The same difficulty arose at the time of Mohammed. He said to his people, who were the worshippers of so many gods, ‘There is no god but the one God’. They asked, ‘Where is He? Is He in our temples? Is He in the Ka’ba?’ He said, ‘No, His temple is in man’s heart’. ‘How far away is He?’–‘He is nearer to you than yourself.’–‘In what can we find Him?’–‘In all things and all beings.’ –‘What is His sign?’–‘He is beyond all signs and yet all are His signs. He cannot be restricted to one center or one form or one name, because all names are His names, all forms are His form, all in heaven or earth are His beings, and there is only One!’

If you want to find Him you will find Him in the higher intelligence. When intelligence manifests itself on the surface, that is God. In manifesting Himself, He has assumed various forms; through each of these He seeks gradually to attain to the same state of absolute being.
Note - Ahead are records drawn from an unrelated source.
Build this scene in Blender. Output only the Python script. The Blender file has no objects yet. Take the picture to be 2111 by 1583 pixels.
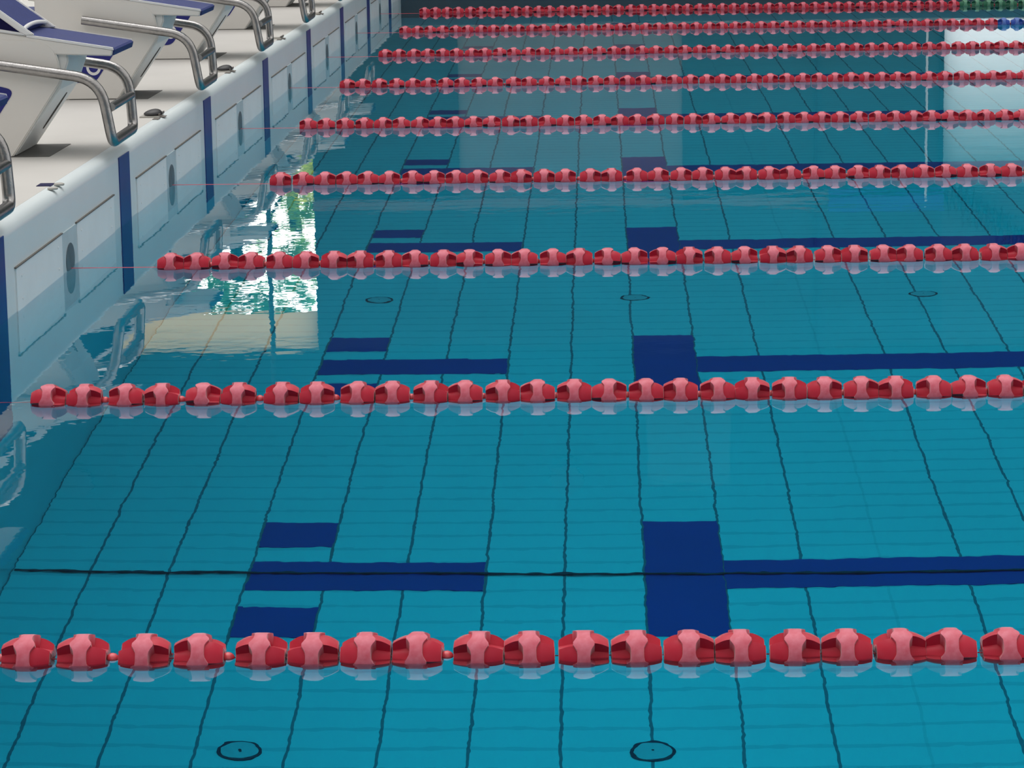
import bpy, bmesh, math, random
from mathutils import Vector, Matrix
random.seed(11)
PI = math.pi
S = bpy.context.scene
COL = S.collection
try:
    S.view_settings.view_transform = 'Standard'
    S.view_settings.look = 'None'
except Exception:
    pass
S.view_settings.exposure = 0.0
S.cycles.max_bounces = 14
S.cycles.transmission_bounces = 12
S.cycles.sample_clamp_indirect = 6.0

# ------------------------------------------------------------------ materials
def srgb(r, g, b):
    f = lambda c: (c/255/12.92) if c/255 <= .04045 else ((c/255+.055)/1.055)**2.4
    return (f(r), f(g), f(b), 1)

def mat(name, col, rough=.5, metal=0., spec=.5, noise=0., nscale=8., bump=0., bscale=60., coat=0., sheen=0.):
    m = bpy.data.materials.new(name); m.use_nodes = True
    nt = m.node_tree; b = nt.nodes['Principled BSDF']
    b.inputs['Base Color'].default_value = col
    b.inputs['Roughness'].default_value = rough
    b.inputs['Metallic'].default_value = metal
    b.inputs['Specular IOR Level'].default_value = spec
    b.inputs['Coat Weight'].default_value = coat
    b.inputs['Sheen Weight'].default_value = sheen
    tc = nt.nodes.new('ShaderNodeTexCoord')
    if noise > 0:
        n = nt.nodes.new('ShaderNodeTexNoise'); n.inputs['Scale'].default_value = nscale; n.inputs['Detail'].default_value = 5
        nt.links.new(tc.outputs['Object'], n.inputs['Vector'])
        r = nt.nodes.new('ShaderNodeMapRange'); r.inputs[1].default_value = .3; r.inputs[2].default_value = .7
        r.inputs[3].default_value = 1-noise; r.inputs[4].default_value = 1+noise*.5
        nt.links.new(n.outputs['Fac'], r.inputs[0])
        mx = nt.nodes.new('ShaderNodeVectorMath'); mx.operation = 'SCALE'
        mx.inputs[0].default_value = col[:3]
        nt.links.new(r.outputs[0], mx.inputs['Scale'])
        nt.links.new(mx.outputs[0], b.inputs['Base Color'])
    if bump > 0:
        n = nt.nodes.new('ShaderNodeTexNoise'); n.inputs['Scale'].default_value = bscale
        nt.links.new(tc.outputs['Object'], n.inputs['Vector'])
        bp = nt.nodes.new('ShaderNodeBump'); bp.inputs['Strength'].default_value = bump; bp.inputs['Distance'].default_value = .002
        nt.links.new(n.outputs['Fac'], bp.inputs['Height']); nt.links.new(bp.outputs[0], b.inputs['Normal'])
    return m

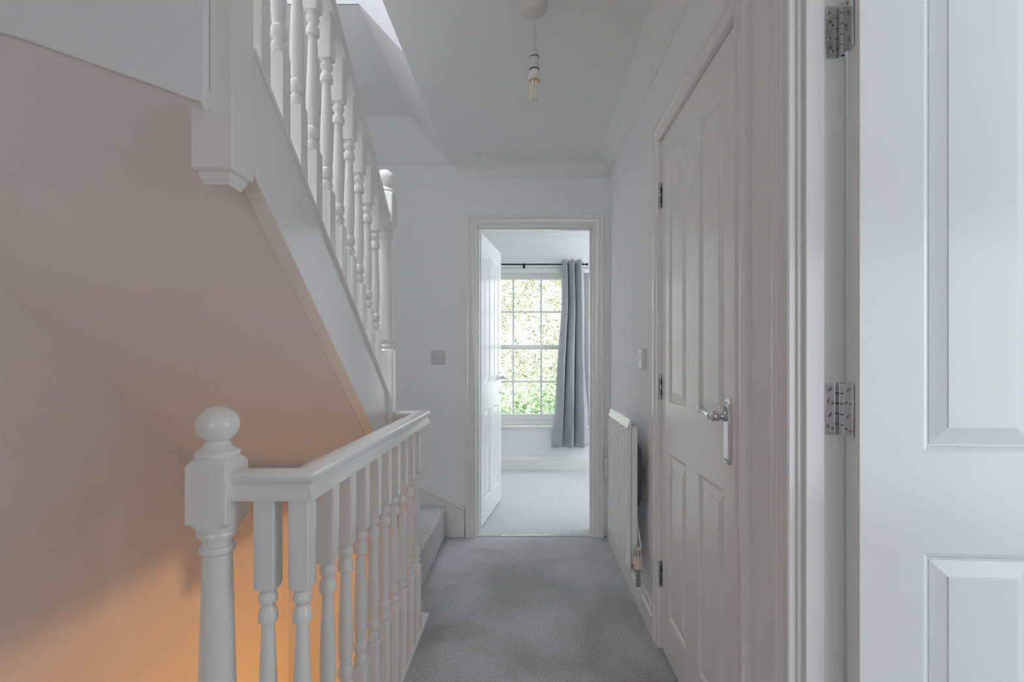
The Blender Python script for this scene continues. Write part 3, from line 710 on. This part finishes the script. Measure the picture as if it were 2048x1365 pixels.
# ------------------------------------------------------------------ garden outside
rnd = random.Random(7)
struct('ground_garden', B(-14, 14, 5.66, 26, -2.9, -2.8), M['lawn'], smooth=0)
def leaves(name, cx, cy, cz, rx, ry, rz_, n, size, m, parent):
    v = []; f = []
    clumps = []
    for _ in range(max(12, n//90)):
        a = rnd.uniform(0, 2*PI); e = math.asin(rnd.uniform(-1, 1)); r = rnd.uniform(.35, 1)**.6
        clumps.append((cx+rx*r*math.cos(a)*math.cos(e), cy+ry*r*math.sin(a)*math.cos(e), cz+rz_*r*math.sin(e)))
    for _ in range(n):
        c = rnd.choice(clumps); sg = .20
        p = Vector((rnd.gauss(c[0], sg), rnd.gauss(c[1], sg), rnd.gauss(c[2], sg)))
        d = Vector((rnd.gauss(0, 1), rnd.gauss(0, 1), rnd.gauss(0, .6))).normalized(); u = Vector((rnd.gauss(0, .7), rnd.gauss(0, .7), 1)).normalized()
        s_ = d.cross(u).normalized(); L = size*rnd.uniform(.6, 1.3); k = len(v)
        v += [tuple(p), tuple(p+d*L*.5+s_*L*.28), tuple(p+d*L), tuple(p+d*L*.5-s_*L*.28)]; f.append((k, k+1, k+2, k+3))
    me = bpy.data.meshes.new(name); me.from_pydata(v, [], f); me.materials.append(m)
    o = bpy.data.objects.new(name, me); COL.objects.link(o); o.parent = parent; return o
def tree(name, label, cat, x, y, h, spec, m):
    t = thing(name, label, cat, (x, y, -2.8))
    tk = MB(); tk.tube([(0, 0, 0), (.06, 0, h*.3), (-.05, .05, h*.6), (.05, 0, h)], [.13, .10, .07, .02], 10); build('trunk', tk, M['bark'], t, smooth=60)
    for k in range(9):
        a = rnd.uniform(0, 2*PI); z = h*rnd.uniform(.3, .85); L = rnd.uniform(.8, 1.5)
        br_ = MB(); br_.tube([(0, 0, z), (L*.5*math.cos(a), L*.5*math.sin(a), z+.25*L), (L*math.cos(a), L*math.sin(a), z+.6*L)], [.035, .022, .006], 7); build('branch', br_, M['bark'], t, smooth=60)
    leaves('foliage', *spec, m, t); return t
tree('tree', 'pale leafy tree filling the upper panes of the bedroom window', 'tree', -1.5, 10.2, 6.2, (1.3, 0, 4.9, 2.1, 1.0, 2.6, 46000, .045), M['leaf'])
tree('tree', 'second pale tree standing further back outside the bedroom window', 'tree', 2.2, 15.2, 8.0, (-1.8, 0, 5.6, 2.4, 1.0, 3.0, 14000, .12), M['leaf'])
tree('shrub', 'bright green broad-leaved shrub low outside the window behind the lower panes', 'shrub', .15, 8.2, 3.0, (0, 0, 2.6, 1.3, .6, .95, 7000, .09), M['leaf2'])
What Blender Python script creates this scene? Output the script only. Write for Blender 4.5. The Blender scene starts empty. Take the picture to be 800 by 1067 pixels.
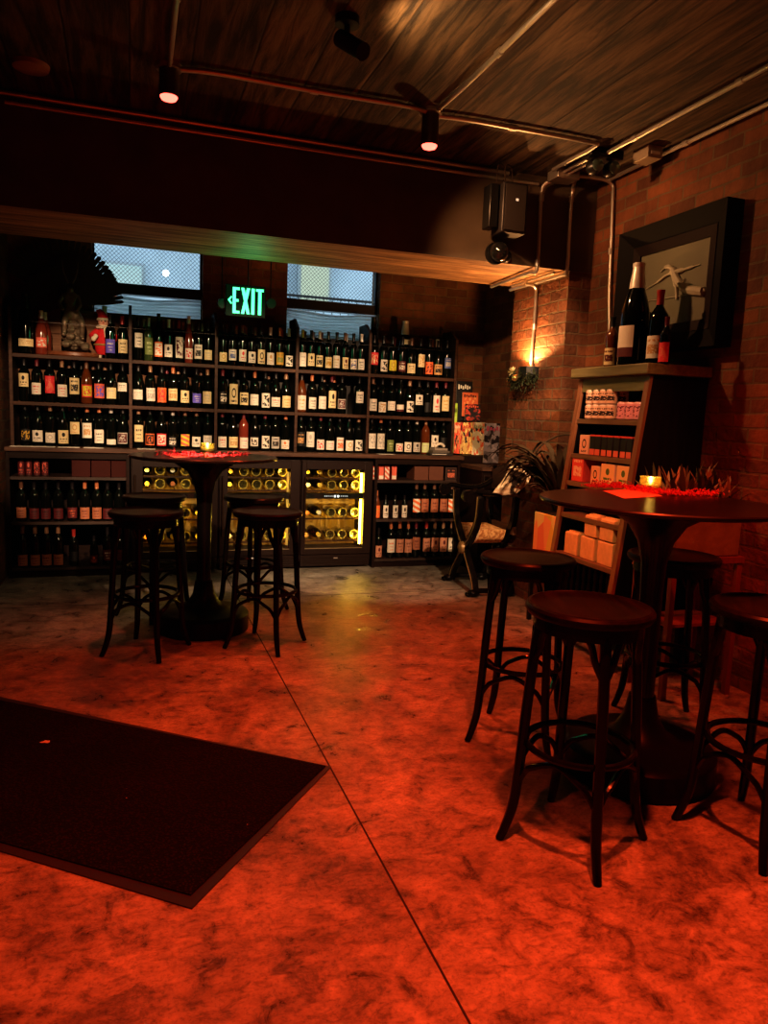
import bpy, math, random
from math import sin, cos, pi, radians as rad
from mathutils import Vector, Matrix, noise
random.seed(7)
C = bpy.context.scene.collection
SC = bpy.context.scene
# ------------------------------------------------------------------ camera
CAMZ = 1.33; F = 770.0; YAW, PIT, ROL = .3292, .1289, .0394
fwd = Vector((sin(YAW)*cos(PIT), cos(YAW)*cos(PIT), -sin(PIT)))
rt = Vector((cos(YAW), -sin(YAW), 0)); up = rt.cross(fwd)
r2 = rt*cos(ROL)+up*sin(ROL); u2 = -rt*sin(ROL)+up*cos(ROL)
cam = bpy.data.objects.new('camera', bpy.data.cameras.new('camera')); C.objects.link(cam)
cam.matrix_world = Matrix(((r2.x, u2.x, -fwd.x, 0), (r2.y, u2.y, -fwd.y, 0), (r2.z, u2.z, -fwd.z, CAMZ), (0, 0, 0, 1)))
cam.data.sensor_fit = 'VERTICAL'; cam.data.sensor_height = 36; cam.data.lens = F/1067*36
cam.data.clip_start = .05
SC.camera = cam
def ray(x, y): return r2*((x-400)/F) + u2*(-(y-533.5)/F) + fwd
O0 = Vector((0, 0, CAMZ))
def onY(x, y, Y): d = ray(x, y); return O0+d*(Y/d.y)
def onX(x, y, X): d = ray(x, y); return O0+d*(X/d.x)
def onZ(x, y, Z=0): d = ray(x, y); return O0+d*((Z-CAMZ)/d.z)
# ------------------------------------------------------------------ materials
MATS = {}
def newmat(name):
    m = bpy.data.materials.new(name); m.use_nodes = True
    n = m.node_tree.nodes; return m, n, m.node_tree.links, n['Principled BSDF']
def hexc(h):
    h = h.lstrip('#'); v = [int(h[i:i+2], 16)/255 for i in (0, 2, 4)]
    return tuple([(c/12.92 if c <= .04045 else ((c+.055)/1.055)**2.4) for c in v]+[1])
def col(c): return hexc(c) if isinstance(c, str) else tuple(c)+((1,) if len(c) == 3 else ())
def flat(name, c, rough=.5, metal=0, var=.15, scale=30, coat=0, emit=None, es=0, trans=0, bump=.0, spec=.5):
    """plain material with a little procedural noise in value and roughness"""
    key = ('f', name)
    if key in MATS: return MATS[key]
    m, n, l, b = newmat(name); c = col(c)
    tc = n.new('ShaderNodeTexCoord'); nz = n.new('ShaderNodeTexNoise'); nz.inputs['Scale'].default_value = scale
    nz.inputs['Detail'].default_value = 3
    l.new(tc.outputs['Object'], nz.inputs['Vector'])
    mx = n.new('ShaderNodeMix'); mx.data_type = 'RGBA'
    mx.inputs[6].default_value = tuple(v*(1-var) for v in c[:3])+(1,); mx.inputs[7].default_value = tuple(min(1, v*(1+var)) for v in c[:3])+(1,)
    l.new(nz.outputs['Fac'], mx.inputs[0]); l.new(mx.outputs[2], b.inputs['Base Color'])
    b.inputs['Roughness'].default_value = rough; b.inputs['Metallic'].default_value = metal
    b.inputs['Coat Weight'].default_value = coat; b.inputs['Specular IOR Level'].default_value = spec
    if trans: b.inputs['Transmission Weight'].default_value = trans
    if emit: b.inputs['Emission Color'].default_value = col(emit); b.inputs['Emission Strength'].default_value = es
    if bump:
        bp = n.new('ShaderNodeBump'); bp.inputs['Strength'].default_value = bump; bp.inputs['Distance'].default_value = .01
        l.new(nz.outputs['Fac'], bp.inputs['Height']); l.new(bp.outputs[0], b.inputs['Normal'])
    MATS[key] = m; return m
def wood(name, c1, c2, rough=.45, axis='X', scale=1., coat=0, bump=.15, spec=.5):
    key = ('w', name)
    if key in MATS: return MATS[key]
    m, n, l, b = newmat(name)
    tc = n.new('ShaderNodeTexCoord'); mp = n.new('ShaderNodeMapping')
    s = [14*scale]*3; s['XYZ'.index(axis)] = 1.2*scale; mp.inputs['Scale'].default_value = s
    l.new(tc.outputs['Object'], mp.inputs['Vector'])
    nz = n.new('ShaderNodeTexNoise'); nz.inputs['Scale'].default_value = 3; nz.inputs['Detail'].default_value = 8; nz.inputs['Distortion'].default_value = .6
    l.new(mp.outputs[0], nz.inputs['Vector'])
    cr = n.new('ShaderNodeValToRGB'); cr.color_ramp.elements[0].position = .3; cr.color_ramp.elements[1].position = .72
    cr.color_ramp.elements[0].color = col(c1); cr.color_ramp.elements[1].color = col(c2)
    l.new(nz.outputs['Fac'], cr.inputs[0]); l.new(cr.outputs[0], b.inputs['Base Color'])
    b.inputs['Roughness'].default_value = rough; b.inputs['Coat Weight'].default_value = coat; b.inputs['Specular IOR Level'].default_value = spec
    bp = n.new('ShaderNodeBump'); bp.inputs['Strength'].default_value = bump; bp.inputs['Distance'].default_value = .004
    l.new(nz.outputs['Fac'], bp.inputs['Height']); l.new(bp.outputs[0], b.inputs['Normal'])
    MATS[key] = m; return m
def brick(name, plane, c1, c2, mortar, bw=.215, bh=.075):
    m, n, l, b = newmat(name)
    tc = n.new('ShaderNodeTexCoord'); sp = n.new('ShaderNodeSeparateXYZ'); cb = n.new('ShaderNodeCombineXYZ')
    l.new(tc.outputs['Object'], sp.inputs[0])
    l.new(sp.outputs['Y' if plane == 'X' else 'X'], cb.inputs[0]); l.new(sp.outputs['Z'], cb.inputs[1])
    wn = n.new('ShaderNodeTexNoise'); wn.inputs['Scale'].default_value = 7; wn.inputs['Detail'].default_value = 3
    l.new(tc.outputs['Object'], wn.inputs['Vector'])
    vm = n.new('ShaderNodeVectorMath'); vm.operation = 'MULTIPLY_ADD'; vm.inputs[1].default_value = (.018, .018, 0)
    l.new(wn.outputs['Color'], vm.inputs[0]); l.new(cb.outputs[0], vm.inputs[2])
    bt = n.new('ShaderNodeTexBrick'); bt.inputs['Scale'].default_value = 1
    bt.inputs['Brick Width'].default_value = bw; bt.inputs['Row Height'].default_value = bh
    bt.inputs['Mortar Size'].default_value = .007; bt.inputs['Mortar Smooth'].default_value = .35; bt.inputs['Bias'].default_value = -.1
    bt.inputs['Color1'].default_value = col(c1); bt.inputs['Color2'].default_value = col(c2); bt.inputs['Mortar'].default_value = col(mortar)
    l.new(vm.outputs[0], bt.inputs['Vector'])
    n2 = n.new('ShaderNodeTexNoise'); n2.inputs['Scale'].default_value = 3.2; n2.inputs['Detail'].default_value = 8; n2.inputs['Roughness'].default_value = .65
    l.new(tc.outputs['Object'], n2.inputs['Vector'])
    cr = n.new('ShaderNodeValToRGB'); cr.color_ramp.elements[0].position = .3; cr.color_ramp.elements[0].color = (.45, .45, .45, 1)
    cr.color_ramp.elements[1].position = .7; cr.color_ramp.elements[1].color = (1.25, 1.2, 1.15, 1)
    l.new(n2.outputs['Fac'], cr.inputs[0])
    mx = n.new('ShaderNodeMix'); mx.data_type = 'RGBA'; mx.blend_type = 'MULTIPLY'; mx.inputs[0].default_value = 1
    l.new(bt.outputs['Color'], mx.inputs[6]); l.new(cr.outputs[0], mx.inputs[7]); l.new(mx.outputs[2], b.inputs['Base Color'])
    b.inputs['Roughness'].default_value = .85
    n3 = n.new('ShaderNodeTexNoise'); n3.inputs['Scale'].default_value = 28; n3.inputs['Detail'].default_value = 6
    l.new(tc.outputs['Object'], n3.inputs['Vector'])
    ma = n.new('ShaderNodeMath'); ma.operation = 'MULTIPLY_ADD'; ma.inputs[1].default_value = -1.0
    l.new(bt.outputs['Fac'], ma.inputs[0]); l.new(n3.outputs['Fac'], ma.inputs[2])
    bp = n.new('ShaderNodeBump'); bp.inputs['Strength'].default_value = .8; bp.inputs['Distance'].default_value = .012
    l.new(ma.outputs[0], bp.inputs['Height']); l.new(bp.outputs[0], b.inputs['Normal'])
    return m
def planks(name, axis, c1, c2, width=.19, rough=.7):
    """boards running along `axis` (X or Y), seams across"""
    m, n, l, b = newmat(name)
    tc = n.new('ShaderNodeTexCoord'); sp = n.new('ShaderNodeSeparateXYZ'); l.new(tc.outputs['Object'], sp.inputs[0])
    cross = 'X' if axis == 'Y' else 'Y'
    d = n.new('ShaderNodeMath'); d.operation = 'DIVIDE'; d.inputs[1].default_value = width
    wob = n.new('ShaderNodeTexNoise'); wob.inputs['Scale'].default_value = 1.5
    l.new(tc.outputs['Object'], wob.inputs['Vector'])
    wa = n.new('ShaderNodeMath'); wa.operation = 'MULTIPLY_ADD'; wa.inputs[1].default_value = .02
    l.new(wob.outputs['Fac'], wa.inputs[0]); l.new(sp.outputs[cross], wa.inputs[2]); l.new(wa.outputs[0], d.inputs[0])
    fl = n.new('ShaderNodeMath'); fl.operation = 'FLOOR'; l.new(d.outputs[0], fl.inputs[0])
    fr = n.new('ShaderNodeMath'); fr.operation = 'FRACT'; l.new(d.outputs[0], fr.inputs[0])
    seam = n.new('ShaderNodeValToRGB'); e = seam.color_ramp.elements
    e[0].position = 0; e[0].color = (0, 0, 0, 1); e[1].position = .03; e[1].color = (1, 1, 1, 1)
    x = e.new(.97); x.color = (1, 1, 1, 1); x = e.new(1.); x.color = (0, 0, 0, 1)
    l.new(fr.outputs[0], seam.inputs[0])
    wn = n.new('ShaderNodeTexWhiteNoise'); wn.noise_dimensions = '1D'; l.new(fl.outputs[0], wn.inputs['W'])
    mp = n.new('ShaderNodeMapping'); mp.inputs['Scale'].default_value = (9, .9, 9) if axis == 'Y' else (.9, 9, 9)
    l.new(tc.outputs['Object'], mp.inputs['Vector'])
    cv = n.new('ShaderNodeVectorMath'); cv.operation = 'ADD'; l.new(mp.outputs[0], cv.inputs[0])
    cm = n.new('ShaderNodeCombineXYZ'); s = n.new('ShaderNodeMath'); s.operation = 'MULTIPLY'; s.inputs[1].default_value = 30
    l.new(wn.outputs['Value'], s.inputs[0]); l.new(s.outputs[0], cm.inputs[2]); l.new(cm.outputs[0], cv.inputs[1])
    g = n.new('ShaderNodeTexNoise'); g.inputs['Scale'].default_value = 2.5; g.inputs['Detail'].default_value = 9; g.inputs['Roughness'].default_value = .65; g.inputs['Distortion'].default_value = .5
    l.new(cv.outputs[0], g.inputs['Vector'])
    cr = n.new('ShaderNodeValToRGB'); cr.color_ramp.elements[0].position = .4; cr.color_ramp.elements[1].position = .64
    cr.color_ramp.elements[0].color = col(c1); cr.color_ramp.elements[1].color = col(c2); l.new(g.outputs['Fac'], cr.inputs[0])
    va = n.new('ShaderNodeMath'); va.operation = 'MULTIPLY_ADD'; va.inputs[1].default_value = .5; va.inputs[2].default_value = .6; l.new(wn.outputs['Value'], va.inputs[0])
    m1 = n.new('ShaderNodeMix'); m1.data_type = 'RGBA'; m1.blend_type = 'MULTIPLY'; m1.inputs[0].default_value = 1
    l.new(cr.outputs[0], m1.inputs[6]); l.new(va.outputs[0], m1.inputs[7])
    m2 = n.new('ShaderNodeMix'); m2.data_type = 'RGBA'; m2.blend_type = 'MULTIPLY'; m2.inputs[0].default_value = .85
    l.new(m1.outputs[2], m2.inputs[6]); l.new(seam.outputs[0], m2.inputs[7]); l.new(m2.outputs[2], b.inputs['Base Color'])
    b.inputs['Roughness'].default_value = rough
    ad = n.new('ShaderNodeMath'); ad.operation = 'MULTIPLY_ADD'; ad.inputs[1].default_value = .5; l.new(seam.outputs[0], ad.inputs[0]); l.new(g.outputs['Fac'], ad.inputs[2])
    bp = n.new('ShaderNodeBump'); bp.inputs['Strength'].default_value = .6; bp.inputs['Distance'].default_value = .01
    l.new(ad.outputs[0], bp.inputs['Height']); l.new(bp.outputs[0], b.inputs['Normal'])
    return m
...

Every form: rock, animal, bird, man, everything, is always striving to climb to the surface. The Bible tells us to raise our light on high; it is covered under a bushel. The bushel is the manifested part of our life; all these forms that cover the inner intelligence, which in its original aspect is the root of being, are the bushel. The inner intelligence, the light, has become veiled under the manifestation, and it is the desire of nature to unfold it again, so as to allow it to behold its original being, which it does through all changes that take the form of death and destruction.

This great truth, so difficult to express, must needs be uttered by every prophet, every teacher, every saint who has brought the message, in that language which their hearers could best understand. If the teacher perceived that the method used by the hearers was good, he would advise them to continue in the same mode of worship, to continue to go to such a temple or such a church, until they were able to perceive what is the real truth hidden behind all these things.